Apple Wants To Make Your Windshield A Screen

Isn’t this just too dang easy to see through? Wouldn’t it be better if it had a mobile game ad running along the bottom?Photo: Alexander Spatari (Getty Images)

Isn’t this just too dang easy to see through? Wouldn’t it be better if it had a mobile game ad running along the bottom?Photo: Alexander Spatari (Getty Images)

Driving is one of the few times in modern life where you aren’t constantly staring at a screen. This, of course, is a flaw manufacturers have been doing their darnedest to rectify by cramming as many displays as possible onto their dashboards. But Apple thinks it has an even better solution: Just turn the entire windshield into one big screen.

The company has filed a patent, spotted by The Drive, to use car windshields as augmented reality displays. But the way Apple has decided to integrate AR tech is a decidedly tricky one — less obtrusive if done correctly, but difficult (and likely expensive) to get right.

The basic functionality of “display relevant into on windshield” is nothing novel — cars have had heads-up displays for decades now, all working on the same core concept. What shifts Apple’s implementation from HUD to AR is the intention of placing virtual, projected images over real-world elements. Basically, imagine if every speed limit sign were to suddenly become one of those radar scanners that shows your actual speed compared to the limit.

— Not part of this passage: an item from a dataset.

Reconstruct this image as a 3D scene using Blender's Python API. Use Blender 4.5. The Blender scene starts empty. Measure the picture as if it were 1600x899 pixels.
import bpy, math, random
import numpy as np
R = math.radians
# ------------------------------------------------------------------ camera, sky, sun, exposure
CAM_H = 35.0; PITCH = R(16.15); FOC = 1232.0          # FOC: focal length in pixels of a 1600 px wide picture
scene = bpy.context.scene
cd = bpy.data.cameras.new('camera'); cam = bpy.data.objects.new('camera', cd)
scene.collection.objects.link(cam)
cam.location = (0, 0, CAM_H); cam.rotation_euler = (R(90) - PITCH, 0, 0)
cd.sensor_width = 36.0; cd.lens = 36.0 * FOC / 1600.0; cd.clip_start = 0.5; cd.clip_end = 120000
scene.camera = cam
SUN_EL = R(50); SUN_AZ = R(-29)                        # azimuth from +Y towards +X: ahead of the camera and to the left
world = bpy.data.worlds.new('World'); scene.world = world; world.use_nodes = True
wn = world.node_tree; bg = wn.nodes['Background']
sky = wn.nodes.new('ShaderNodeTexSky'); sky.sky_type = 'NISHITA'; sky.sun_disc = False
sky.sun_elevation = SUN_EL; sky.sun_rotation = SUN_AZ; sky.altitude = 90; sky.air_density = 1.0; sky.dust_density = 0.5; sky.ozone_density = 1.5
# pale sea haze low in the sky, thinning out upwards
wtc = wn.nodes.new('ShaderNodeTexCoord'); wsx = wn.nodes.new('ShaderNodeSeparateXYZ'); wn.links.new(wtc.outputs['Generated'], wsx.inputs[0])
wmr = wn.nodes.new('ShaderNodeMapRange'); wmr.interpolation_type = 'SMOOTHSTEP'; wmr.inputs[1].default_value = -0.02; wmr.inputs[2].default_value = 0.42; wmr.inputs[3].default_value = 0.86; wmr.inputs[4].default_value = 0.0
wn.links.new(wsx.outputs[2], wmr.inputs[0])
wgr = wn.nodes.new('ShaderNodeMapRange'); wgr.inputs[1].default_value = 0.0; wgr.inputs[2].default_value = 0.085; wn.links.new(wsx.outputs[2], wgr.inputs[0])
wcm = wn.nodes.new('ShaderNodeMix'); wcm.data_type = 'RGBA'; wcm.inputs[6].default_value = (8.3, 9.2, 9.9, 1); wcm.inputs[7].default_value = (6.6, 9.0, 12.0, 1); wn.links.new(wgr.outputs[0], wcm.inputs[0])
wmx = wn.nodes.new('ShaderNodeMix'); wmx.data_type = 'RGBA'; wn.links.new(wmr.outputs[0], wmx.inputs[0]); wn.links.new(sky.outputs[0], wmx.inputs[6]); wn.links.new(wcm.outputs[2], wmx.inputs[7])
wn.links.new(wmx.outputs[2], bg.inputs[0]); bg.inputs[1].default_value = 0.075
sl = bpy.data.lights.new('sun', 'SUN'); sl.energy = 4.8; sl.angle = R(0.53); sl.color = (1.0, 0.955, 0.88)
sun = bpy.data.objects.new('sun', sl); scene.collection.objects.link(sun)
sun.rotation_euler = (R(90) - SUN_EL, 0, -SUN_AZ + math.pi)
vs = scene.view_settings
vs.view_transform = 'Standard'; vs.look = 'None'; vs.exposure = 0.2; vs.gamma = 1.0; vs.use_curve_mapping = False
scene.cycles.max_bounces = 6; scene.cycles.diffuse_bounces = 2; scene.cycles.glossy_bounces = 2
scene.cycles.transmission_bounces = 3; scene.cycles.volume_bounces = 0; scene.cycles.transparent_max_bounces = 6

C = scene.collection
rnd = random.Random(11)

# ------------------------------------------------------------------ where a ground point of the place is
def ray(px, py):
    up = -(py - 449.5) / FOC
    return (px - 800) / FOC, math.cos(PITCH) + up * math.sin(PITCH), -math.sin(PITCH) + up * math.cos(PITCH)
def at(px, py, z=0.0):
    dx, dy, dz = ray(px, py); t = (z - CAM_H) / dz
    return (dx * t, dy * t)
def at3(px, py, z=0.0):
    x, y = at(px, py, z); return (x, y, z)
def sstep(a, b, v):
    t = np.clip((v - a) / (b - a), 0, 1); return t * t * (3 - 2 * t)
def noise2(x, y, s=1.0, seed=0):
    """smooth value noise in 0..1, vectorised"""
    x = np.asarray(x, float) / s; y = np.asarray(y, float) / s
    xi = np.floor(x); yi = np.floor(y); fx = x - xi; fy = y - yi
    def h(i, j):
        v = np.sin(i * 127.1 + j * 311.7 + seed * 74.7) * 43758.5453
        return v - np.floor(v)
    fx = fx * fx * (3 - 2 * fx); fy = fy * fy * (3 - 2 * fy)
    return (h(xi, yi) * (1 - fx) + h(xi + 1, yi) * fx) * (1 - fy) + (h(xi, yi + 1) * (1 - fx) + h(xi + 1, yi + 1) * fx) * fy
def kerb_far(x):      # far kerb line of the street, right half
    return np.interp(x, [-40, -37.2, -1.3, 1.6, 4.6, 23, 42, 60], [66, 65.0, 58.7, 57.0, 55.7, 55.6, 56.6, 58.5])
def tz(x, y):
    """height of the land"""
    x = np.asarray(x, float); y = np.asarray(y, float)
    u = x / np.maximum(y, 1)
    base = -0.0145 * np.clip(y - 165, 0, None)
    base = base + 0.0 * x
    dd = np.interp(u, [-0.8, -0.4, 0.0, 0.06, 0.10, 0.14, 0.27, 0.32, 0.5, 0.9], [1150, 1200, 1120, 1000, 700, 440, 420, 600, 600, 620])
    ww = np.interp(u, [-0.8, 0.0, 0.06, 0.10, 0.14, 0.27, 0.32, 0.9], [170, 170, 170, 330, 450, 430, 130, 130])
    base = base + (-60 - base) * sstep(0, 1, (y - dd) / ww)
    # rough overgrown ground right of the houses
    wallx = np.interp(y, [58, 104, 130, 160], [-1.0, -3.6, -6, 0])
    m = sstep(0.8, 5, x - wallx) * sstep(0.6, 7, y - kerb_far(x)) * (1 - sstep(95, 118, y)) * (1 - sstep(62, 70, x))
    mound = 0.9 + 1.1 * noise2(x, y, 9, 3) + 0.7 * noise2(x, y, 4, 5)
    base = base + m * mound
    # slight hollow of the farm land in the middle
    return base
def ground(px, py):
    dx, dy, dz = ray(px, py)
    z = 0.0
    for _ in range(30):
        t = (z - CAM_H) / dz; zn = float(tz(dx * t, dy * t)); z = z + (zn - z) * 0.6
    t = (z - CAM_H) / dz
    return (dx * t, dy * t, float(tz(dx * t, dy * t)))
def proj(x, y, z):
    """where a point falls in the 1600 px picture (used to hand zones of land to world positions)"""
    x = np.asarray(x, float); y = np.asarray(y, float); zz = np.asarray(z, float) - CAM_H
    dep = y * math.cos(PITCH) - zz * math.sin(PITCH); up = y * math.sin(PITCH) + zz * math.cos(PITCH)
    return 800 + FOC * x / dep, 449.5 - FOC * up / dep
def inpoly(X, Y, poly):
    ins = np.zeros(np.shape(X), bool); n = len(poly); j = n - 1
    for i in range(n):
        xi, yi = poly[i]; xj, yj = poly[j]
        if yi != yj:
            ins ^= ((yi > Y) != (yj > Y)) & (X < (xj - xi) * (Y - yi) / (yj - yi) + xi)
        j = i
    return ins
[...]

This is relatively easy to do in an augmented-reality headset, but far harder with a full windshield. The issue is parallax — drivers of unequal heights will see the same objects through different parts of the same windshield, making it difficult to determine where on the windshield to project display elements. Let me explain with a picture:

Image for article titled Apple Wants To Make Your Windshield A Screen

Illustration: Steve DaSilva / Jalopnik

A tall person sees this speed limit sign through point X on the windshield of their horribly misshapen Mazda Miata. A short person, driving the same travesty of two-minute automotive design, sees the same speed limit sign through point O. The angles at play here, the relationship between heights and sizes and positions, changes for every person, every car, and every outside object. How is a car meant to keep it all straight?

The idea of an AR windshield is an intriguing one from a technological standpoint, sure — remove the pesky gauge cluster, but keep relevant information available at all times. But actually implementing one, in the way Apple’s patents describe, is extraordinarily difficult. If the company can pull it off, it’ll be massively impressive.